Milton Fails In The End

Scary Bernanke

We recently came across a news item and an editorial, both of which discuss the merits of monetary pumping by central banks. The news item was posted at Zerohedge and reported on a recent meeting between hedge fund manager David Einhorn’s and Ben Bernanke. Einhorn afterward averred that he found the former Fed chairman’s views ‘scary’ and we can only agree. One item stood out specifically:

“EINHORN: I asked several things. He started out by explaining that he was 100 percent sure that there’s not going to be hyperinflation. And not that I think that there’s going to be hyperinflation, but it’s like how do you get to 100 percent certainty of anything? Like why can’t you be 99 percent certain and like how do you manage that risk in the last 1 percent? And he says, well, hyperinflations generally occur after wars and that’s not here. And there’s no sign of inflation now and Japan’s done a lot more quantitative easing than we’ve done, and they don’t have it. So if there is a big inflation, the Fed will know what to do. That was kind of the answer.”

There are several things that are problematic about Bernanke’s answer, even though we would agree that hyperinflation is unlikely to be an imminent problem for the US at this point in time. First of all, hyperinflation does not require war, and it is also not the ‘result of war’. Was Zimbabwe at war? Is Venezuela at war? The only way in which war can possibly play into it is by causing the monetary authority to inflate in order to fund the war. If war expenditures were funded entirely by taxation, no inflation would occur. A secondary influence on prices may be the possible destruction of production capacity (when fewer goods are produced, their prices will rise, ceteris paribus), but primarily it is the monetary authority’s decision to inflate that creates the conditions that can lead to hyperinflation. Bernanke is only correct insofar as fiat money, central banks and fractional reserve banking were all introduced, respectively tolerated, because politicians realized that funding wars by printing money is not as unpopular as funding them by taxation.

No-one ever embarked on hyperinflation intentionally. It was either not properly understood by the perpetrators that printing a lot of money could lead to a breakdown of the currency system, or they believed that they could keep things under control – until control was lost anyway (i.e., just like Bernanke, they were “100% certain”).

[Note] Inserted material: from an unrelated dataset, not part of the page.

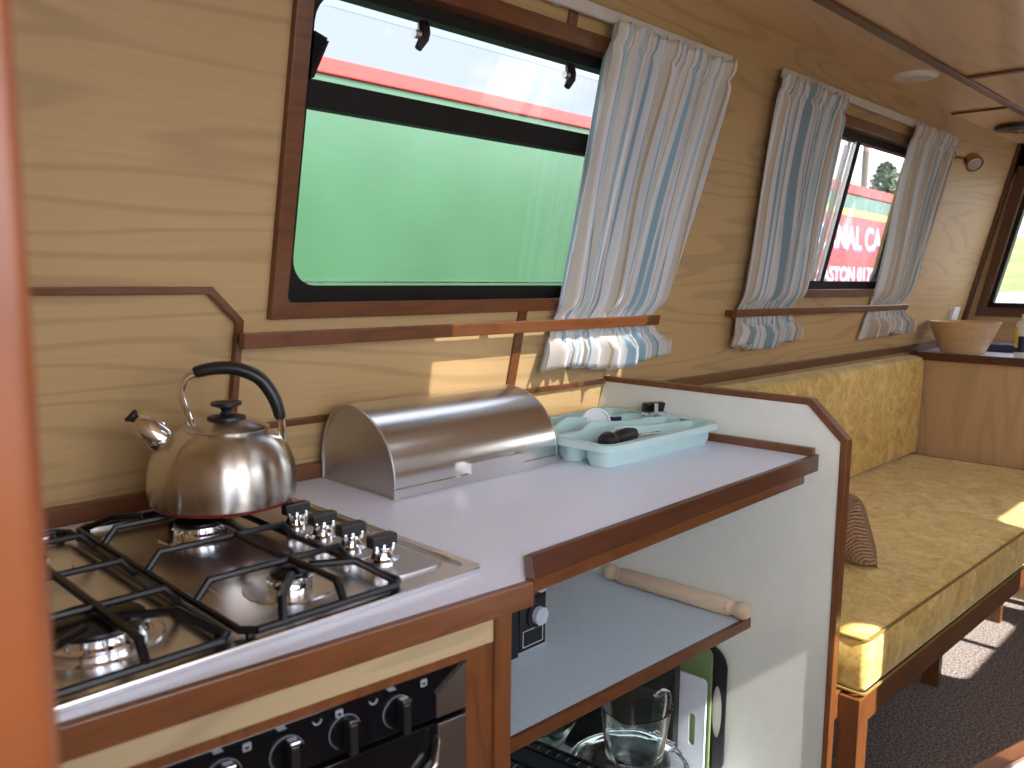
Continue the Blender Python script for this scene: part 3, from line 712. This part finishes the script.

As to Japan, either Bernanke is deliberately obfuscating, or he really doesn’t know that ‘QE’ in Japan works slightly differently than in the US. Neither possibility is very comforting. The difference in brief: when the Fed engages in ‘QE’, it creates almost dollar for dollar as much deposit money as bank reserves. This is not the case in Japan, where the BoJ creates only reserves when it buys securities directly from banks, while concurrent deposit money creation is confined to its purchases from non-banks. The reason why it is different in the US is that the primary dealers are legally non-banks, even though most of them belong to banks. Hence, ‘QE’ by the Fed has created a lot more money supply growth than ‘QE’ by the BoJ, in spite of the fact that the BoJ’s ‘QE’ program is nominally much larger (currently, the year-on-year growth rate of Japan’s money TMS is 5%, which is fairly high for Japan, but still well below both US and euro area money supply growth).